Photo by Emma Fritsche

“I looked at your Instagram, too,” Emma says. “You travel a lot, right?”

I laugh and tell her I don’t travel that often; it’s just the only time I think of posting on Instagram. I wonder if this is a lie as soon as I say it. Maybe I want people to believe I’m constantly traveling.

Emma filled in the gaps of my life based on photos, and the only images she had were of me in France or New York. What was she supposed to think? Her question reminds me of when I created three separate Instagram posts of my New York City trip in November, and people wouldn’t stop asking if I’d moved.

“No,” I remember telling them. “Why would you think that?”

But what else would they think? I never post photos of myself writing at a desk in Cape Girardeau or watching a movie at home in Jackson. I’m in these places much more often. They are my real life, but my social media presence completely ignores them.

Photo by Jasmine Jones

I look down at the table, and our pizza is gone, except for the last lonely slice neither of us want to take. The trash takes it, instead, and I suggest we take a walk by the river. We stroll through downtown Cape Girardeau, crossing streets and weaving through pedestrians.

Before we reach the river walk, a long train barrels through on the railroad tracks in front of the river wall. Suddenly, we’re cut off from the river, and who knows how long a train could go on for: seconds, minutes, hours, decades? It is a guessing game with trains.
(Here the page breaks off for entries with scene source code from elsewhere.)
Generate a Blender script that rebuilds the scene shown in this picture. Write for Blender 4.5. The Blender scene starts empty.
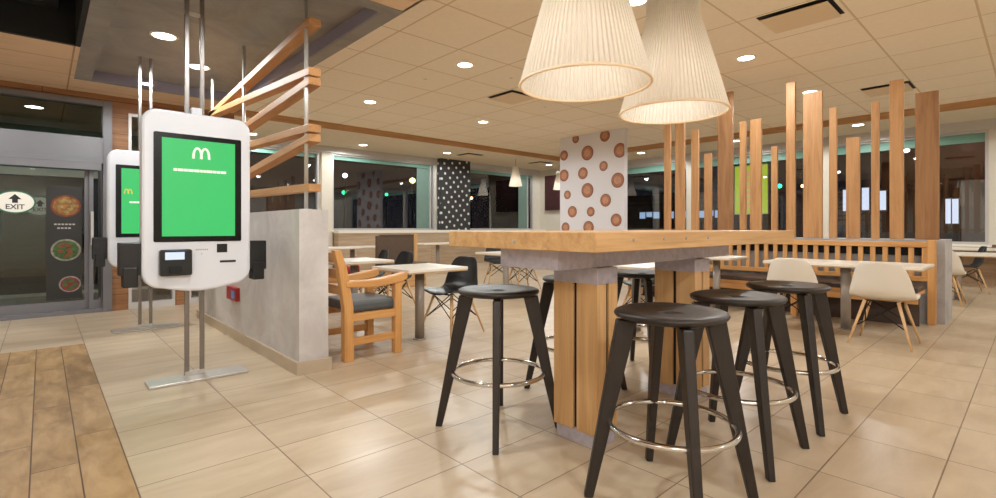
import bpy, bmesh, math, random
from mathutils import Vector, Matrix
random.seed(7)
PI = math.pi
scn = bpy.context.scene
C = scn.collection

# ------------------------------------------------------------------ camera, world, exposure
CH = 1.13                                   # eye height
FW, RT = (0.6765, 0.7364), (0.7364, -0.6765)
FPX = 496.0
cam_d = bpy.data.cameras.new('camera')
cam = bpy.data.objects.new('camera', cam_d); C.objects.link(cam)
cam.location = (0, 0, CH)
cam.rotation_euler = (PI/2, 0, -math.atan2(FW[0], FW[1]))
cam_d.sensor_width = 36.0
cam_d.lens = 36.0*FPX/996.0
cam_d.shift_y = -21.0/996.0
cam_d.clip_start = 0.05
scn.camera = cam

w = bpy.data.worlds.new('night'); scn.world = w; w.use_nodes = True
w.node_tree.nodes['Background'].inputs[0].default_value = (0.010, 0.012, 0.018, 1)
w.node_tree.nodes['Background'].inputs[1].default_value = 0.6
scn.view_settings.view_transform = 'Standard'
scn.view_settings.look = 'None'
scn.view_settings.gamma = 1.0
scn.view_settings.exposure = 0.0
scn.view_settings.use_curve_mapping = False
DOWN_W = 152.0          # watts of one recessed downlight
DOWN_COL = (0.95, 1.0, 1.0)
scn.cycles.use_denoising = True
scn.cycles.max_bounces = 7
scn.cycles.diffuse_bounces = 5
scn.cycles.glossy_bounces = 3
scn.cycles.transparent_max_bounces = 10
scn.cycles.sample_clamp_indirect = 6.0
scn.cycles.caustics_reflective = False
scn.cycles.caustics_refractive = False

def at(px, py, X=None, Y=None, Z=None):
    """the point of a known plane that a pixel of the photograph shows"""
    u, v = (px-498)/FPX, (228-py)/FPX
    gx, gy = FW[0]+u*RT[0], FW[1]+u*RT[1]
    if X is not None: d = X/gx
    elif Y is not None: d = Y/gy
    else: d = (Z-CH)/v
    return Vector((d*gx, d*gy, CH+d*v))

# ------------------------------------------------------------------ materials
def srgb(r, g, b):
    f = lambda c: (c/255/12.92) if c/255 <= 0.04045 else ((c/255+0.055)/1.055)**2.4
    return (f(r), f(g), f(b), 1)

def newmat(name):
    m = bpy.data.materials.new(name); m.use_nodes = True
    nt = m.node_tree
    return m, nt, nt.nodes['Principled BSDF']

def nd(nt, kind, **kw):
    n = nt.nodes.new(kind)
    for k, v in kw.items():
        if k in n.inputs: n.inputs[k].default_value = v
        else: setattr(n, k, v)
    return n

def ramp(nt, stops):
    r = nt.nodes.new('ShaderNodeValToRGB')
    e = r.color_ramp.elements
    while len(e) < len(stops): e.new(0.5)
    for i, (p, c) in enumerate(stops):
        e[i].position = p; e[i].color = c
    return r

def plain(name, col, rough=0.5, metal=0.0, var=0.0, vscale=6.0, bump=0.0, bscale=60.0, coat=0.0, spec=0.5):
    m, nt, p = newmat(name)
    p.inputs['Base Color'].default_value = col
    p.inputs['Roughness'].default_value = rough
    p.inputs['Metallic'].default_value = metal
    p.inputs['Coat Weight'].default_value = coat
    p.inputs['Specular IOR Level'].default_value = spec
    tc = nd(nt, 'ShaderNodeTexCoord')
    if var > 0:
        n = nd(nt, 'ShaderNodeTexNoise', Scale=vscale, Detail=5.0, Roughness=0.6)
        nt.links.new(tc.outputs['Object'], n.inputs['Vector'])
        a = tuple(max(0, c*(1-var)) for c in col[:3])+(1,)
        b = tuple(min(1, c*(1+var)) for c in col[:3])+(1,)
        r = ramp(nt, [(0.32, a), (0.68, b)])
        nt.links.new(n.outputs['Fac'], r.inputs[0]); nt.links.new(r.outputs[0], p.inputs['Base Color'])
    if bump > 0:
        n = nd(nt, 'ShaderNodeTexNoise', Scale=bscale, Detail=3.0)
        nt.links.new(tc.outputs['Object'], n.inputs['Vector'])
        b = nd(nt, 'ShaderNodeBump', Strength=bump, Distance=0.01)
        nt.links.new(n.outputs['Fac'], b.inputs['Height']); nt.links.new(b.outputs[0], p.inputs['Normal'])
    return m

def emit(name, col, strength):
    m, nt, p = newmat(name)
    p.inputs['Base Color'].default_value = (0, 0, 0, 1)
    p.inputs['Roughness'].default_value = 0.35
    p.inputs['Emission Color'].default_value = col
    p.inputs['Emission Strength'].default_value = strength
    return m

def wood(name, dark, mid, light, axis='z', scale=1.0, rough=0.45, knots=True, plank=None):
    """grain runs along axis"""
    m, nt, p = newmat(name)
    L = nt.links
    tc = nd(nt, 'ShaderNodeTexCoord'); oi = nd(nt, 'ShaderNodeObjectInfo')
    add = nd(nt, 'ShaderNodeVectorMath', operation='ADD')
    mul = nd(nt, 'ShaderNodeMath', operation='MULTIPLY'); mul.inputs[1].default_value = 17.0
    L.new(oi.outputs['Random'], mul.inputs[0])
    L.new(tc.outputs['Object'], add.inputs[0]); L.new(mul.outputs[0], add.inputs[1])
    mp = nd(nt, 'ShaderNodeMapping')
    s = [14*scale]*3; s['xyz'.index(axis)] = 1.1*scale
    mp.inputs['Scale'].default_value = s
    L.new(add.outputs[0], mp.inputs[0])
    n1 = nd(nt, 'ShaderNodeTexNoise', Scale=1.0, Detail=6.0, Roughness=0.62, Distortion=0.6)
    L.new(mp.outputs[0], n1.inputs['Vector'])
    r = ramp(nt, [(0.25, dark), (0.5, mid), (0.75, light)])
    L.new(n1.outputs['Fac'], r.inputs[0])
    # fine fibres
    mp2 = nd(nt, 'ShaderNodeMapping')
    s2 = [90*scale]*3; s2['xyz'.index(axis)] = 2.5*scale
    mp2.inputs['Scale'].default_value = s2
    L.new(add.outputs[0], mp2.inputs[0])
    n2 = nd(nt, 'ShaderNodeTexNoise', Scale=1.0, Detail=3.0)
    L.new(mp2.outputs[0], n2.inputs['Vector'])
    r2 = ramp(nt, [(0.3, (0.86, 0.84, 0.82, 1)), (0.6, (1, 1, 1, 1))])
    L.new(n2.outputs['Fac'], r2.inputs[0])
    mx = nd(nt, 'ShaderNodeMix', data_type='RGBA', blend_type='MULTIPLY')
    mx.inputs[0].default_value = 0.7
    L.new(r.outputs[0], mx.inputs[6]); L.new(r2.outputs[0], mx.inputs[7])
    L.new(mx.outputs[2], p.inputs['Base Color'])
    p.inputs['Roughness'].default_value = rough
    b = nd(nt, 'ShaderNodeBump', Strength=0.15, Distance=0.004)
    L.new(n2.outputs['Fac'], b.inputs['Height']); L.new(b.outputs[0], p.inputs['Normal'])
    return m

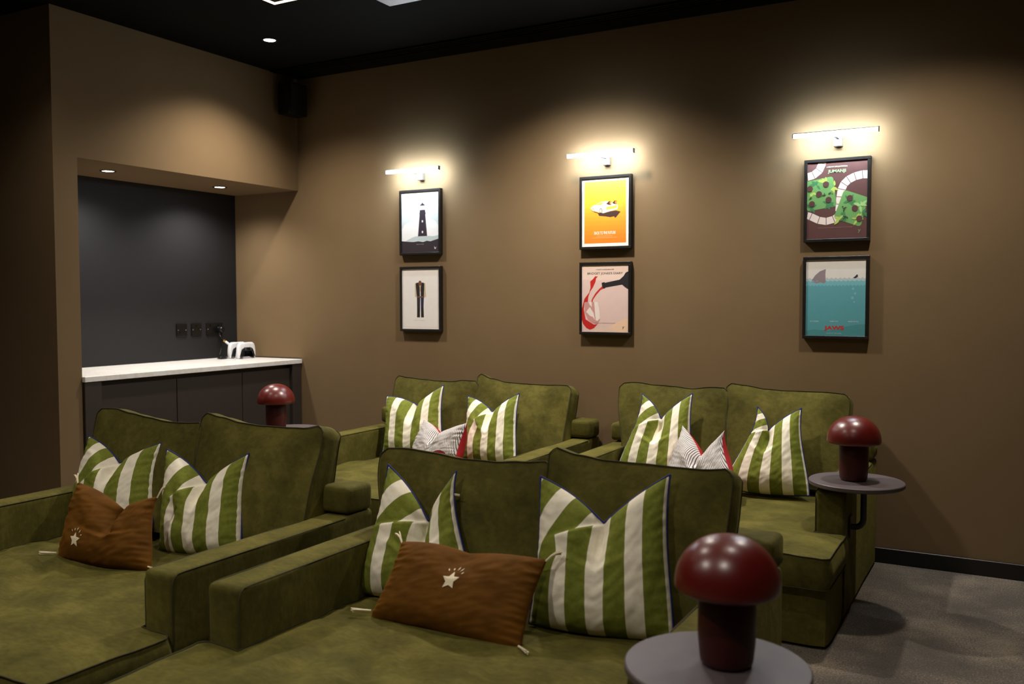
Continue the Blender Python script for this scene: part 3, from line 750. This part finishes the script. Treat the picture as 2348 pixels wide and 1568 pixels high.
# ================================================================ CUSHIONS (PILLOWS)
def pillow(name, base, yaw, lean, tl, v, tr, bl, br, label, cat, mat, group, sv=0., th=.085, bend=(.9, .15), ledge=0., piping=None, sag=.012, crease=.02, N=90, wr=.0055, seed=0, vr=.03, back=None, backth=.5, fold=.55, waist=.012, K0=None, uV=-.45, ut=-1.55, fstep=.02):
    tl, v, tr, bl, br = [Vector(p_) if p_ else None for p_ in (tl, v, tr, bl, br)]
    y = R(yaw); l_ = R(lean); ex = Vector((math.cos(y), math.sin(y), 0)); n0 = Vector((math.sin(y), -math.cos(y), 0))
    ey = Vector((0, 0, 1))*math.cos(l_)-n0*math.sin(l_); nn = ex.cross(ey)
    if v is None: v = (tl+tr)/2-Vector((0, .01))
    up = Vector((0, 1))
    def edge(s):
        if s < sv: u = (s+1)/(sv+1); p_ = tl.lerp(v, u); e = (v-tl).normalized(); bd = bend[0]*sm(u/.35)
        else: u = (1-s)/(1-sv); p_ = tr.lerp(v, u); e = (tr-v).normalized(); bd = bend[1]*sm(u/.35)
        nrm = Vector((-e.y, e.x))
        d = (up*(1-bd)+nrm*bd).normalized()
        # round the V a little and let the edges bow
        bow = .012*math.sin(math.pi*u)
        p_ = p_+nrm*bow*(1 if s < sv else .6)
        return p_, d
    def P2(s, t_):
        E, d = edge(s); a = (s+1)/2; B = bl.lerp(br, a); B = B+Vector((0, -sag*math.sin(math.pi*a)))
        Lg = (E-B).length
        h00 = 2*t_**3-3*t_**2+1; h10 = t_**3-2*t_**2+t_; h01 = -2*t_**3+3*t_**2; h11 = t_**3-t_**2
        p_ = B*h00+up*Lg*h10*1.0+E*h01+d*Lg*h11*1.0
        p_.x -= math.copysign(abs(s)**4*waist*math.sin(math.pi*t_), s)
        return p_
    eL = (v-tl); eLn = eL.normalized()
    if K0:
        K0 = Vector(K0); fl = K0-v; fln = fl.normalized()
    def fside(p_): d = p_-v; return fln.x*d.y-fln.y*d.x      # < 0 above the fold line
    def stripe(s, t_):
        # cloth coordinate above and below the fold, and the signed distance to the fold line
        if not K0: return s, s, 1.0
        p_ = P2(s, t_); ue = uV+((p_-v).dot(eLn))/eL.length*(uV-ut)
        al = (p_-v).dot(fln)/fl.length
        if t_ < .3 or s > sv+.3 or al < -.03: return s, s, 1.0
        k_ = .05; sf = ue-k_*math.log1p(math.exp(max(-30, min(30, (ue-s)/k_))))
        w_ = sm((al-.95)/.1)
        return ue*(1-w_)+sf*w_, s*(1-w_)+sf*w_, fside(p_)
    def zz(s, t_, side):
        g = max(0, 1-abs(s)**3.0)**.62; k = max(0, 1-abs(2*t_-1)**3.2)**.62
        h = th*g*k*(1-.25*t_)
        dv = math.exp(-((s-sv)/.22)**2)*sm((t_-.55)/.45)
        h *= 1-.7*dv
        if side > 0:
            h -= crease*math.exp(-((s-sv-.05*(1-t_))/.07)**2)*sm((t_-fold)/.25)*g*k
            h += crease*.6*math.exp(-((s-sv-.22)/.12)**2)*sm((t_-fold+.1)/.3)*g*k
            h += crease*.45*math.exp(-((s-sv+.30)/.16)**2)*sm((t_-fold+.1)/.3)*g*k
            if ledge:
                tf = fold+.05*s
                h -= ledge*sm((t_-tf)/.07)*math.exp(-((s-sv)/.42)**2)*(1-sm((t_-.82)/.18))
            if K0:
                p_ = P2(s, t_); al = (p_-v).dot(fln)/fl.length; fd_ = fside(p_)
                win = sm((al+.05)/.15)*(1-sm((al-.85)/.35))
                h += fstep*win*(sm((fd_+.006)/.012)-.5)*math.exp(-abs(fd_)/.05)*g**.2
            w_ = wr*(noise.noise(Vector((s*2.6+seed, t_*3.1, seed)))+.6*noise.noise(Vector((s*5+seed, t_*9, 3))))
            rim = abs(s)**6*.6
            w_ += wr*rim*noise.noise(Vector((s*3, t_*20+seed, 7)))*4
            w_ += wr*.4*noise.noise(Vector((s*4+t_*6, (t_-s*.4)*16, seed+9)))
            h += w_*g**.3*k**.3
            return h
        return -h*backth
    def W3(s, t_, z): p_ = P2(s, t_); return Vector(base)+ex*p_.x+ey*p_.y+nn*z
    org = Vector(base)
    root = thing(name, base, label, cat, group)
    bm = bmesh.new(); uvl = bm.loops.layers.uv.new('UVMap')
    lays = [bm.verts.layers.float.new(k) for k in ('ua', 'ub', 'fs')]
    def prm(i): a = i/N*2-1; return math.sin(a*math.pi/2)*.35+a*.65   # denser at the rim
    grid = {}
    for side in (1, -1):
        for i in range(N+1):
            for j in range(N+1):
                rim = i in (0, N) or j in (0, N)
                if side < 0 and rim: grid[(i, j, side)] = grid[(i, j, 1)]; continue
                s = prm(i); t_ = (prm(j)+1)/2
                nv = grid[(i, j, side)] = bm.verts.new(W3(s, t_, 0 if rim else zz(s, t_, side))-org)
                A_ = stripe(s, t_) if side > 0 else (s, s, 1.0)
                for ly, q_ in zip(lays, A_): nv[ly] = q_
    for side in (1, -1):
        for i in range(N):
            for j in range(N):
                q = [(i, j), (i+1, j), (i+1, j+1), (i, j+1)]
                if side < 0: q.reverse()
                f = bm.faces.new([grid[(a, b, side)] for a, b in q])
                f.material_index = 1 if (side < 0 and back) else 0
                for lp, (a, b) in zip(f.loops, q): lp[uvl].uv = ((prm(a)+1)/2, (prm(b)+1)/2)
    # no normal recalculation: winding is already outward
    me = bpy.data.meshes.new('cover'); bm.to_mesh(me); bm.free(); me.materials.append(mat)
    if back: me.materials.append(back)
    for p_ in me.polygons: p_.use_smooth = True
    cover = bpy.data.objects.new('cover', me); link(cover, root)
    if piping:
        pts = []
        for i in range(N): pts.append(W3(prm(i), 0, 0)-org)
        for j in range(N): pts.append(W3(1, (prm(j)+1)/2, 0)-org)
        for i in range(N, 0, -1): pts.append(W3(prm(i), 1, 0)-org)
        for j in range(N, 0, -1): pts.append(W3(-1, (prm(j)+1)/2, 0)-org)
        pb = bmesh.new(); tube(pb, pts, .0032, 6, closed=True); obj('piping', pb, piping, root, smooth=70)
    def surf(s, t_, off=.0015):
        z = zz(s, t_, 1); e = .01
        p0 = W3(s, t_, z); pa = W3(s+e, t_, zz(s+e, t_, 1)); pb_ = W3(s, t_+e, zz(s, t_+e, 1))
        n_ = (pa-p0).cross(pb_-p0).normalized()
        if n_.dot(nn) < 0: n_.negate()
        return p0+n_*off-org
    return root, surf, (lambda s, t_: W3(s, t_, 0)-org)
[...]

So, we meander through the downtown streets, instead. Neither of us knows which streets to turn onto, when to cross the next street or how long this walk will continue for. We weave through the city on instinct, both of us following and leading equally. The passing train blares its horn.

“I always forget Cape is a train town,” I say.

Emma says she never forgets; she can hear the train horns from her apartment, and every time she hears them, she remembers her grandparents’ house. She says her grandparents live two blocks from a railroad, and trains always blare their horns in the middle of the night, waking everybody up.

Instinctively, I make a note of this on my phone. Something about this small anecdote sticks with me. It captures everything I’ve been trying to articulate about social media presence and personhood.

This train story is a true glimpse of Emma’s life. A glimpse that wouldn’t have come up if we weren’t walking around together by actual train tracks. If we weren’t there at the exact moment a train passed. If we didn’t hear its real horn with our real ears.

It is a complete accident, this bit of information I’ve learned about Emma. The type of accident that can only happen out in the world, completely separated from the formulated, careful sharing of social media. Something appeared in the world, and we both responded to it. There was no time to think about what we wanted to share or how we wanted to be perceived. The train was there. And so were we.

All of those Bonnaroo photos and outfit videos and boyfriend selfies on Emma’s Instagram are parts of her life, but they are not the whole. There is much more. An Instagram profile is a small and often inaccurate portrait of a person.

The real person, the model for the portrait, is out here — in the real, imperfect, beautiful world.